Give again, exactly as written, the lines of the records below from the line with "What Blender Python" to the line with "0.25, -0.8)).to_track_quat('-Z', 'Y').to_euler()". Both end lines count; pictures do not.

Material for this task:

=-=-=

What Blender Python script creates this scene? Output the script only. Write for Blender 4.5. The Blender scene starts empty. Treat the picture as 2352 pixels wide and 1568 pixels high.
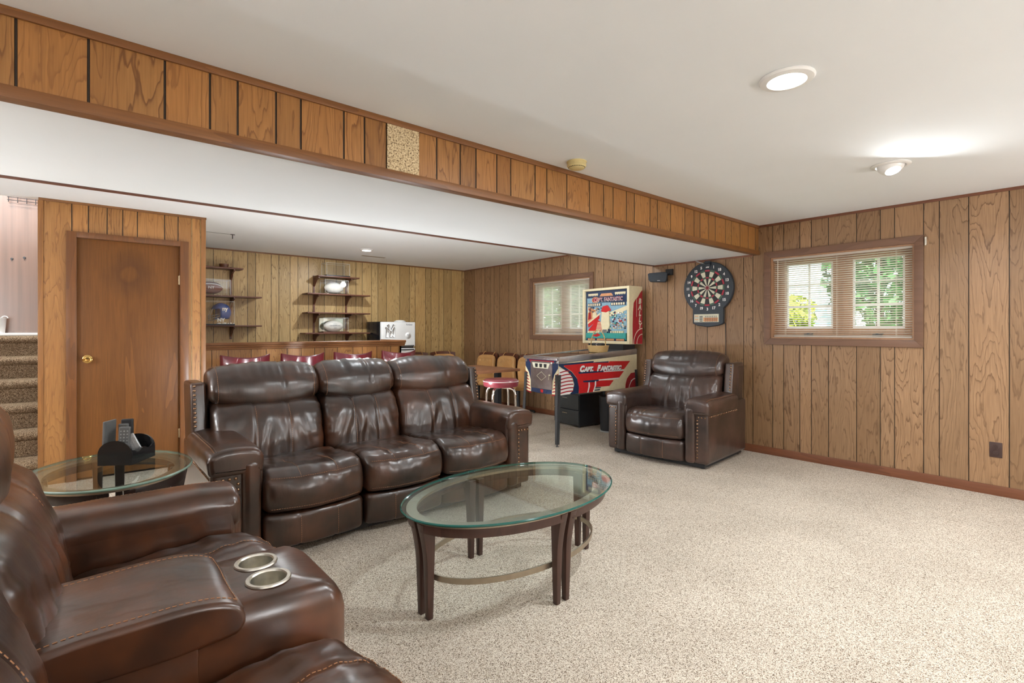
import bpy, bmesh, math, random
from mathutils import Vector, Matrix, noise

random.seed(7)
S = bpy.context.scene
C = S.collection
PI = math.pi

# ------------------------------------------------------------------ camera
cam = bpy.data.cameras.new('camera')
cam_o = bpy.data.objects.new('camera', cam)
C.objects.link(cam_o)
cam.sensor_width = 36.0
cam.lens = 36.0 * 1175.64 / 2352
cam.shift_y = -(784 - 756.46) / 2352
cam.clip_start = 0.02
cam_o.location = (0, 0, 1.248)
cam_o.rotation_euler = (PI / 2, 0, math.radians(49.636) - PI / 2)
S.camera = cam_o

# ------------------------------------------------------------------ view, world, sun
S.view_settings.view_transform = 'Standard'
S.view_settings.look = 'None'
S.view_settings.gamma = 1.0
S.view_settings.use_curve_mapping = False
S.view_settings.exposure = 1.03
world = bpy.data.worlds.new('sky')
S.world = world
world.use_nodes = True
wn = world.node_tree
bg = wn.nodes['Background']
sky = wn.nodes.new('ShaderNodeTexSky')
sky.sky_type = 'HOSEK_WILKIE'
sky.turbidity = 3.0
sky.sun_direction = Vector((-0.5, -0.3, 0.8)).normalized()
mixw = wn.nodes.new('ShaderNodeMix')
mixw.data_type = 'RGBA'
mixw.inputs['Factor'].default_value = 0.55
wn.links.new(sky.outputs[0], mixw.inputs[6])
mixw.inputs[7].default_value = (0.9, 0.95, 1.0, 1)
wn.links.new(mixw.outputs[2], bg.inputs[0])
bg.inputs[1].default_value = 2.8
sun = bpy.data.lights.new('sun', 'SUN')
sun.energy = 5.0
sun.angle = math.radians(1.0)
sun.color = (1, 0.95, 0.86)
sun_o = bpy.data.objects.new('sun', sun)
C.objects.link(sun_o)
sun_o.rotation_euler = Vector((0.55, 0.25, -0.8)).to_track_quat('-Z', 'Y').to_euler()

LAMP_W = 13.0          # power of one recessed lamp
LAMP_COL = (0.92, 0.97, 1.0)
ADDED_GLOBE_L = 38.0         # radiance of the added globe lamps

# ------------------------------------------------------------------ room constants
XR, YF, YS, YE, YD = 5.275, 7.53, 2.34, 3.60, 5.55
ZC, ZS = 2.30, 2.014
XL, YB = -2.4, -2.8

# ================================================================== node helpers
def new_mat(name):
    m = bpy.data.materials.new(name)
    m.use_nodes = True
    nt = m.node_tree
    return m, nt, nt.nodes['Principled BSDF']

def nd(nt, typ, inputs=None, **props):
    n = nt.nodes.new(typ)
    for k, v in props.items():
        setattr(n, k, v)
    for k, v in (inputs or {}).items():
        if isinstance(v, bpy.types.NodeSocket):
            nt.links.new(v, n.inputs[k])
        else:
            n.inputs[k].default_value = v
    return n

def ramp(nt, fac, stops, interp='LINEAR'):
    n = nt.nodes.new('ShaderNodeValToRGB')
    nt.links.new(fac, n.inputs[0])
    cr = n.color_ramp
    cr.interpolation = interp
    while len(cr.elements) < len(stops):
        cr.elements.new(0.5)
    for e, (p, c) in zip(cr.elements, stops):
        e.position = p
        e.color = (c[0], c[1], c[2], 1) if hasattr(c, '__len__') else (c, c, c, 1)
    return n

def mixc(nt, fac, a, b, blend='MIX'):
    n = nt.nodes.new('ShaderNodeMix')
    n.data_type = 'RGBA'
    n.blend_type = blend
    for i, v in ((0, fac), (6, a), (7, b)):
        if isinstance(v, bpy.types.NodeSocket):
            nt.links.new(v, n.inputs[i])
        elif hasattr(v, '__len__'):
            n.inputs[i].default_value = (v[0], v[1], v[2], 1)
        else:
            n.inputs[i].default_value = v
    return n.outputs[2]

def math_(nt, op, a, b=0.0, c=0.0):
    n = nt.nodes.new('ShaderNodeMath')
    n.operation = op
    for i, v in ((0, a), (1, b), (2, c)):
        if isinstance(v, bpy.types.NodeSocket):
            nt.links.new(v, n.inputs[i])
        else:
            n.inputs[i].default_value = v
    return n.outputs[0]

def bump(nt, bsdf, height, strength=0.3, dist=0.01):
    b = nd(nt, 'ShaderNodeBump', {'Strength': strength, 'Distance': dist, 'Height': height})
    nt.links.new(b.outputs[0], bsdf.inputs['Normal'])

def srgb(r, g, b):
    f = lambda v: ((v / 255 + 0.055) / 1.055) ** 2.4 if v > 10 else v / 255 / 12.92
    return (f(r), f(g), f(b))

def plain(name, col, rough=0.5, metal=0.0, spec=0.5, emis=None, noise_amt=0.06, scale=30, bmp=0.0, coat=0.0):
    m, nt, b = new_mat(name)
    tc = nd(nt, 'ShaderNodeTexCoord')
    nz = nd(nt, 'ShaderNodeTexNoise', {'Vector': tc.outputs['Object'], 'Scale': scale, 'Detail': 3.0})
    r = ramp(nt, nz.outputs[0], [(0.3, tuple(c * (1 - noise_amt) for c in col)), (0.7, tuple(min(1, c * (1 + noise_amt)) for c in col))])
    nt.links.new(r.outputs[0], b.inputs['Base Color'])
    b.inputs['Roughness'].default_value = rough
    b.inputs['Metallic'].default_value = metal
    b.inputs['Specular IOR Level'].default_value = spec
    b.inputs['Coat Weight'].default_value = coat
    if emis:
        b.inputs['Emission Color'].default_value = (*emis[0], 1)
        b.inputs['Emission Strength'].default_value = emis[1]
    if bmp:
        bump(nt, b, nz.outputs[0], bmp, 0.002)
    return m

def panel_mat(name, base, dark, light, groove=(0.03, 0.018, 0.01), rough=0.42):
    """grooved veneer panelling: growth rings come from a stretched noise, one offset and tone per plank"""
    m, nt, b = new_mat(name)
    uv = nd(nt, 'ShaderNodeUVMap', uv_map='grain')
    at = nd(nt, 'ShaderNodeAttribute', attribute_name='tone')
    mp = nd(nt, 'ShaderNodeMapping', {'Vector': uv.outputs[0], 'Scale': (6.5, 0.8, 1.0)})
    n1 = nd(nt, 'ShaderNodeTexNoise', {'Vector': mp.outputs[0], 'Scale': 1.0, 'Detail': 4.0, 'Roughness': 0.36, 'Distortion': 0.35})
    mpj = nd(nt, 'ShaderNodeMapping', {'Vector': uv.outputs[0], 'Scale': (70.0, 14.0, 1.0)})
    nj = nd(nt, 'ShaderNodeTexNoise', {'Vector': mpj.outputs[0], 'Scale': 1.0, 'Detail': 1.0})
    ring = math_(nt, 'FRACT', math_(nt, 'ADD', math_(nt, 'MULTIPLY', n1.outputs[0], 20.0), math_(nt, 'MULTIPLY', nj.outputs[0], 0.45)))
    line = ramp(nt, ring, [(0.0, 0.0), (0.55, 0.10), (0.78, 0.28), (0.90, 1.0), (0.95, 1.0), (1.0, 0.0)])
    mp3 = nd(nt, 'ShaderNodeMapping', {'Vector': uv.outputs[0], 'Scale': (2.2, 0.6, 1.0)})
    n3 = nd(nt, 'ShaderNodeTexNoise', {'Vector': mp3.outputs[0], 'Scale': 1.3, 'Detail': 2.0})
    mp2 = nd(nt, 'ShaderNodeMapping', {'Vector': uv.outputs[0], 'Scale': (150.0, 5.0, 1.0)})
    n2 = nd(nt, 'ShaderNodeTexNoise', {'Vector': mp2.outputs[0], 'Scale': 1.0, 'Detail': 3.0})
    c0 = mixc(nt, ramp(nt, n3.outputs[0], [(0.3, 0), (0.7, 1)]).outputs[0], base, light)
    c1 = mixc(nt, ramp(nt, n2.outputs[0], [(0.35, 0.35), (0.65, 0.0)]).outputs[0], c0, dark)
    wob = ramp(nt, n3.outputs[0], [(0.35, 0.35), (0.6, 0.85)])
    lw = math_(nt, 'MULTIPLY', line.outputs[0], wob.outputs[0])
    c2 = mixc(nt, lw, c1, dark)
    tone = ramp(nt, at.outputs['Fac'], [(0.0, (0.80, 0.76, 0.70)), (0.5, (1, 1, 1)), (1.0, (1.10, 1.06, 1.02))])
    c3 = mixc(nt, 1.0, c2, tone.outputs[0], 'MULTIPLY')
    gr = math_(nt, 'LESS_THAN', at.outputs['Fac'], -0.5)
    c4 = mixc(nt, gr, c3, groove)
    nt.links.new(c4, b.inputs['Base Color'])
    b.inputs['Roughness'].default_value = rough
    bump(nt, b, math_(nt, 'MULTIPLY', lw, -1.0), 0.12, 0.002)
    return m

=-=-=

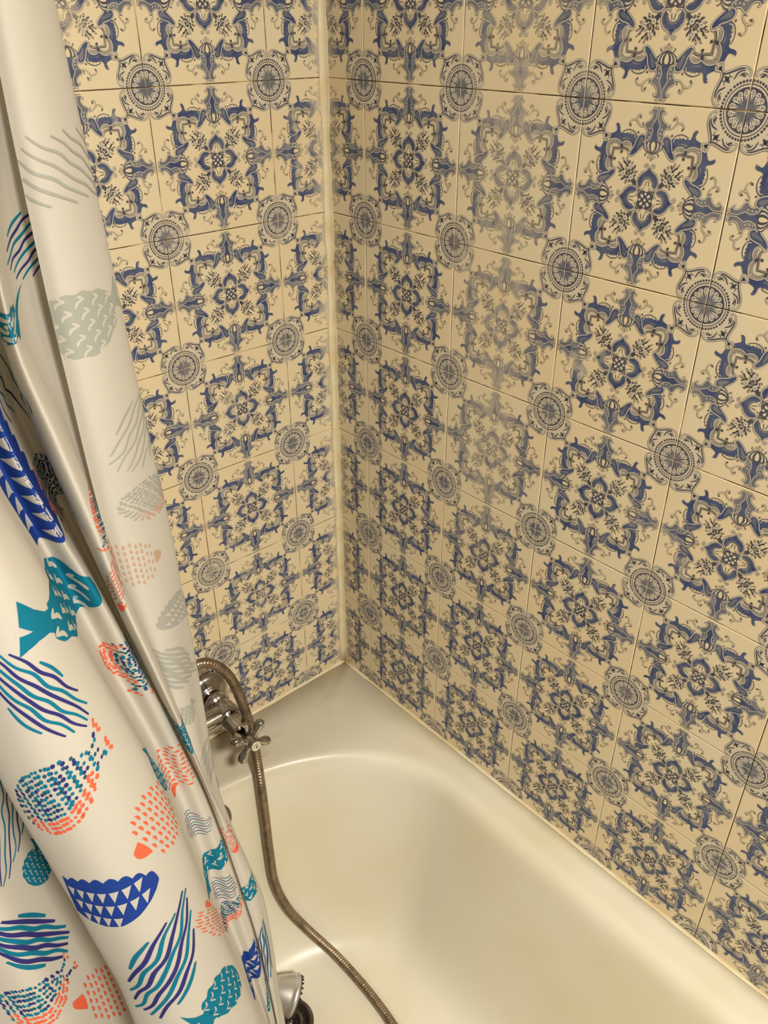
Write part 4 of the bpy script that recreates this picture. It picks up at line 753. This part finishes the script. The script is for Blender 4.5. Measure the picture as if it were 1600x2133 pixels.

=-=-=

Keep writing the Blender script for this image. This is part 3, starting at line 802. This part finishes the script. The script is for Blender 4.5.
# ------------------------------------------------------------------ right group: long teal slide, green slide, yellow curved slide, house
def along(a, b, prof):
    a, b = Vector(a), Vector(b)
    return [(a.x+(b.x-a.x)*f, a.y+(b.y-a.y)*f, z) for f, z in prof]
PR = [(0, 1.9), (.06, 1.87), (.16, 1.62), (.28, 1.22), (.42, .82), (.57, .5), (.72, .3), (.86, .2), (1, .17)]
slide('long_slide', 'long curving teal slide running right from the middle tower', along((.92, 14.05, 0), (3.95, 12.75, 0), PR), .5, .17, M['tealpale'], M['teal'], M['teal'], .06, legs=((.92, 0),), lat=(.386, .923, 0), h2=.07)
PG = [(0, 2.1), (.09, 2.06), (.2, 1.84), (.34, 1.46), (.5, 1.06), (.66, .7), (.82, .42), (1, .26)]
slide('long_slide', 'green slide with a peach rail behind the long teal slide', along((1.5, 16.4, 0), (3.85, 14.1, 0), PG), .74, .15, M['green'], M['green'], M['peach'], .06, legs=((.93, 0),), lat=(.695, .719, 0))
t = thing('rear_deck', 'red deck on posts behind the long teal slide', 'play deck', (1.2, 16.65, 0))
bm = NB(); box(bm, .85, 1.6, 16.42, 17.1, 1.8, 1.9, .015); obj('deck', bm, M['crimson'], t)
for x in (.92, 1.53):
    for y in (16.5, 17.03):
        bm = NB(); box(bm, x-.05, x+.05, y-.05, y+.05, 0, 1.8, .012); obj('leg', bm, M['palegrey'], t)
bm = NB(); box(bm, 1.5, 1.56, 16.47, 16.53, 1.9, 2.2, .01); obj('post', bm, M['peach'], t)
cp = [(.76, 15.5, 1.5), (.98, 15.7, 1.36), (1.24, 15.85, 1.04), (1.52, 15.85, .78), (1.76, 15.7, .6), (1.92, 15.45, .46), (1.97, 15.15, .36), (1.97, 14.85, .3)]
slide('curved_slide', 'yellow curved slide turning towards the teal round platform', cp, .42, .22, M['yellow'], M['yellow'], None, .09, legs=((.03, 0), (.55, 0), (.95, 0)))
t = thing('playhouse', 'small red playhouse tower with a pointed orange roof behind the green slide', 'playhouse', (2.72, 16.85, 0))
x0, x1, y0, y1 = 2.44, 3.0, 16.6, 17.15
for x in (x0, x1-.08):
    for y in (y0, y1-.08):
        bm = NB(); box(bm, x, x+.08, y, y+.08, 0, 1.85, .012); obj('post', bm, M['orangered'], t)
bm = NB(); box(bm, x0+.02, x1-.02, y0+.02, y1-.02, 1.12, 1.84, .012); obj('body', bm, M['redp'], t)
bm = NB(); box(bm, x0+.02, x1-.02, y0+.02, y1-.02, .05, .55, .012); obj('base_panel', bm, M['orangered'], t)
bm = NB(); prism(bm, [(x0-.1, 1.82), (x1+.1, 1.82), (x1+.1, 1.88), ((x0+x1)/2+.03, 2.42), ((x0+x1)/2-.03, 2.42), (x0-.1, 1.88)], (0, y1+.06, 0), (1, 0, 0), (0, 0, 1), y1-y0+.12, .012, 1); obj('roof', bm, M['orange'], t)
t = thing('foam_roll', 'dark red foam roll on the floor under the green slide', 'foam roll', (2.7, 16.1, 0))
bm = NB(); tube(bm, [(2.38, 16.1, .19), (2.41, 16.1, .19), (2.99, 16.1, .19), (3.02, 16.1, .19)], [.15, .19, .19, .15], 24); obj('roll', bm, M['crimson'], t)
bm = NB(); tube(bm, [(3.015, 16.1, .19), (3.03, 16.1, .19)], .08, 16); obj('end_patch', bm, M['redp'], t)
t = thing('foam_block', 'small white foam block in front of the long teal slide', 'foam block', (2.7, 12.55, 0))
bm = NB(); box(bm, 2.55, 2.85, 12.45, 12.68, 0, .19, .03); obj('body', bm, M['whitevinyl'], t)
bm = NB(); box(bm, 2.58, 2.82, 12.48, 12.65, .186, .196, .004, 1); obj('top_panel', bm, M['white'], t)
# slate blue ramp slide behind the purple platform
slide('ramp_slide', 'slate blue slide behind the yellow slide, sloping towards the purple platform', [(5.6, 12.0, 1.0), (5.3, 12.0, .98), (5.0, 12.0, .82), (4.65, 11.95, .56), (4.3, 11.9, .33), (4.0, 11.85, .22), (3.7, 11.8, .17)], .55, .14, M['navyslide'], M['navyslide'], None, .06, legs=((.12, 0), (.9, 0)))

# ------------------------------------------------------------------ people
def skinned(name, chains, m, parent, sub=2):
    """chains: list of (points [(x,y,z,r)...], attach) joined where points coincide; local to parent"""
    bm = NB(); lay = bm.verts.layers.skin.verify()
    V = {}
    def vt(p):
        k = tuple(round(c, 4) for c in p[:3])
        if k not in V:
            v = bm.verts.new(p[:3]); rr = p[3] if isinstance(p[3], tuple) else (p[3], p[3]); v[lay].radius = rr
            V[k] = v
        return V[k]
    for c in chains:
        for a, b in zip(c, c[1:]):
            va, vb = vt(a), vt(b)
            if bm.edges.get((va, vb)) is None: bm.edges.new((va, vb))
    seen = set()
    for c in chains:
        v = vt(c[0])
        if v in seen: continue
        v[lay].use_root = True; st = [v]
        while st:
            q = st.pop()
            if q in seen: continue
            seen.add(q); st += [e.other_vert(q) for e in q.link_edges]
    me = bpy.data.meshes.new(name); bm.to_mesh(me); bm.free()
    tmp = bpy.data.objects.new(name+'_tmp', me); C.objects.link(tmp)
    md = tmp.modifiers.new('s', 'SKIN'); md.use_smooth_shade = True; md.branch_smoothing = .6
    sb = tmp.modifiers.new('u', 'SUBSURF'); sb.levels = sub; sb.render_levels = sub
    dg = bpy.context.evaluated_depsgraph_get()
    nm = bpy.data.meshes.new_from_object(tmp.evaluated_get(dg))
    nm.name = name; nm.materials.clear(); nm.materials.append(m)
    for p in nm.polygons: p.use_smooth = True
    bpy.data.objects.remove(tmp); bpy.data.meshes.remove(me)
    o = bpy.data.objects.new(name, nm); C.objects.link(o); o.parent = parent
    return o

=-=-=

Result of the task:
What Blender Python script creates this scene? Output the script only. Write for Blender 4.5. The Blender scene starts empty. Treat the picture as 2352 pixels wide and 1568 pixels high.
import bpy, bmesh, math, random
from mathutils import Vector, Matrix, noise

random.seed(7)
S = bpy.context.scene
C = S.collection
PI = math.pi

# ------------------------------------------------------------------ camera
cam = bpy.data.cameras.new('camera')
cam_o = bpy.data.objects.new('camera', cam)
C.objects.link(cam_o)
cam.sensor_width = 36.0
cam.lens = 36.0 * 1175.64 / 2352
cam.shift_y = -(784 - 756.46) / 2352
cam.clip_start = 0.02
cam_o.location = (0, 0, 1.248)
cam_o.rotation_euler = (PI / 2, 0, math.radians(49.636) - PI / 2)
S.camera = cam_o

# ------------------------------------------------------------------ view, world, sun
S.view_settings.view_transform = 'Standard'
S.view_settings.look = 'None'
S.view_settings.gamma = 1.0
S.view_settings.use_curve_mapping = False
S.view_settings.exposure = 1.03
world = bpy.data.worlds.new('sky')
S.world = world
world.use_nodes = True
wn = world.node_tree
bg = wn.nodes['Background']
sky = wn.nodes.new('ShaderNodeTexSky')
sky.sky_type = 'HOSEK_WILKIE'
sky.turbidity = 3.0
sky.sun_direction = Vector((-0.5, -0.3, 0.8)).normalized()
mixw = wn.nodes.new('ShaderNodeMix')
mixw.data_type = 'RGBA'
mixw.inputs['Factor'].default_value = 0.55
wn.links.new(sky.outputs[0], mixw.inputs[6])
mixw.inputs[7].default_value = (0.9, 0.95, 1.0, 1)
wn.links.new(mixw.outputs[2], bg.inputs[0])
bg.inputs[1].default_value = 2.8
sun = bpy.data.lights.new('sun', 'SUN')
sun.energy = 5.0
sun.angle = math.radians(1.0)
sun.color = (1, 0.95, 0.86)
sun_o = bpy.data.objects.new('sun', sun)
C.objects.link(sun_o)
sun_o.rotation_euler = Vector((0.55, 0.25, -0.8)).to_track_quat('-Z', 'Y').to_euler()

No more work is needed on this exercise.